Lyle Lovett and His Large Band, It’s Not Big, It’s Large
* * *
Texas-sized Cowboy Jazz
As its title suggests, this isn’t quite a big-band album, though the opening instrumental by Lester Young sure starts it that way. But the always-versatile Lovett couldn’t possibly settle there, and he’s also got country shuffles and tunes of folk-like simplicity, along with songs that extol the joys of a South Texas girl and singing with Joe Ely, John Hiatt and Guy Clark. And, as if his own band weren’t large enough, he fleshes it out with some top-flight hired hands, including Clark, Jerry Douglas and Béla Fleck. — Mansfield
>>Download: South Texas Girl, All Downhill
>>Skip: The Alley Song
Ben Harper & the Innocent Criminals, Lifeline
* * 1/2
Surfer Soul
Harper recorded his latest album in Paris. But with a band sharpened by nine months of steady touring, its spiritual location is 1320 South Lauderdale, the Memphis address of Hi Records, where Al Green and Otis Clay recorded their gospel-infused soul hits in the early ’70s. Lyrics such as “You can’t just say ‘I love you,’ you’ve got to live ‘I love you’ ” show that Harper may share Green’s heart and soul, but he doesn’t have his voice. Harper is always more expressive as a guitarist than as a singer, and it takes the occasionally electrifying slide solos or gorgeous instrumental to rescue this set.

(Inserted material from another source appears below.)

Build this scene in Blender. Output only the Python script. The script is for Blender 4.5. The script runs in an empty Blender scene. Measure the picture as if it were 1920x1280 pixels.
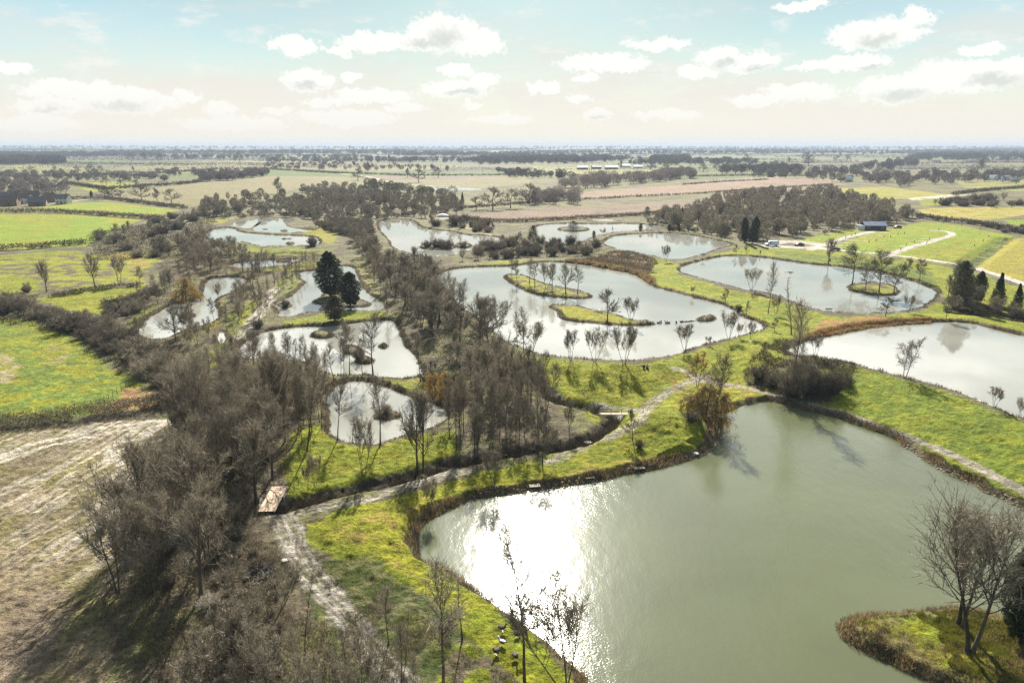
import bpy, bmesh, math, random
import numpy as np
from math import radians, sin, cos, tan, pi
from mathutils import Vector, Matrix

SC = bpy.context.scene
COL = SC.collection
# ------------------------------------------------------------------ camera
CAM_H = 45.0
F = 1387.0                       # focal length in pixels of the 1920 px wide photograph
PITCH = radians(14.78)
CP, SP = cos(PITCH), sin(PITCH)
cam = bpy.data.cameras.new('camera')
cam.sensor_width = 36.0
cam.lens = 36.0 * F / 1920.0
cam.clip_start = 0.5
cam.clip_end = 60000
camo = bpy.data.objects.new('camera', cam)
COL.objects.link(camo)
camo.location = (0, 0, CAM_H)
camo.rotation_euler = (radians(90) - PITCH, 0, 0)
SC.camera = camo

# ------------------------------------------------------------------ light
SUN_EL, SUN_AZ = 33.0, 1.2       # degrees; azimuth clockwise from +Y
SUN_POWER = 5.0
EXPOSURE = 1.5
sl = bpy.data.lights.new('sun', 'SUN')
sl.energy = SUN_POWER
sl.angle = radians(0.53)
sl.color = (1.0, 0.94, 0.84)
so = bpy.data.objects.new('sun', sl)
COL.objects.link(so)
sv = Vector((sin(radians(SUN_AZ)) * cos(radians(SUN_EL)), cos(radians(SUN_AZ)) * cos(radians(SUN_EL)), sin(radians(SUN_EL))))
so.rotation_euler = sv.to_track_quat('Z', 'Y').to_euler()
SC.view_settings.view_transform = 'Standard'
SC.view_settings.look = 'None'
SC.view_settings.gamma = 1.0
SC.view_settings.exposure = EXPOSURE

SC.cycles.max_bounces = 5
SC.cycles.diffuse_bounces = 2
SC.cycles.glossy_bounces = 2
SC.cycles.transmission_bounces = 1
SC.cycles.volume_bounces = 0
SC.cycles.transparent_max_bounces = 6
SC.cycles.use_denoising = True
SC.cycles.denoising_prefilter = 'NONE'
SC.cycles.sample_clamp_direct = 12
SC.cycles.sample_clamp_indirect = 4


class NT:
    """small node-tree helper"""
    def __init__(s, tree):
        s.t = tree
        s.n = tree.nodes
        s.n.clear()

    def new(s, typ, ins=None, **kw):
        n = s.n.new(typ)
        for k, v in kw.items():
            setattr(n, k, v)
        for k, v in (ins or {}).items():
            sock = n.inputs[k]
            if isinstance(v, bpy.types.NodeSocket):
                s.t.links.new(v, sock)
            elif isinstance(v, bpy.types.Node):
                s.t.links.new(v.outputs[0], sock)
            else:
                sock.default_value = v
        return n

    def math(s, op, a, b=0.0, c=0.0, clamp=False):
        return s.new('ShaderNodeMath', {0: a, 1: b, 2: c}, operation=op, use_clamp=clamp).outputs[0]

    def ramp(s, v, lo, hi, a=0.0, b=1.0, smooth=True):
        return s.new('ShaderNodeMapRange', {'Value': v, 'From Min': lo, 'From Max': hi, 'To Min': a, 'To Max': b},
                     interpolation_type='SMOOTHSTEP' if smooth else 'LINEAR').outputs[0]

    def mix(s, f, a, b, mode='MIX'):
        n = s.n.new('ShaderNodeMix')
        n.data_type = 'RGBA'
        n.blend_type = mode
        for k, v in ((0, f), (6, a), (7, b)):
            if isinstance(v, bpy.types.NodeSocket):
                s.t.links.new(v, n.inputs[k])
            else:
                n.inputs[k].default_value = v
        return n.outputs[2]

    def noise(s, vec, scale, detail=3, rough=0.55, out=0, **kw):
        ins = {'Scale': scale, 'Detail': detail, 'Roughness': rough}
        if vec is not None:
            ins['Vector'] = vec
        ins.update(kw)
        return s.new('ShaderNodeTexNoise', ins).outputs[out]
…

>>Download: Fight Outta You, Paris Sunrise #7
>>Skip: Needed You Tonight
Casting Crowns, The Altar and the Door
* * 1/2
Sunday Rock for Monday Mornings
On this church-focused collection, these platinum-selling Christian rockers concern themselves with the space between the title’s two fixtures — that is, between intention and action, between doing good and getting in the way, or, as one song puts it, between “the God we want and the God who is.” That’s a space worth exploring, and the band’s motives may be the best, but their anthems are as predictable as a televangelist’s tears: start soft, build big, then cue the strings.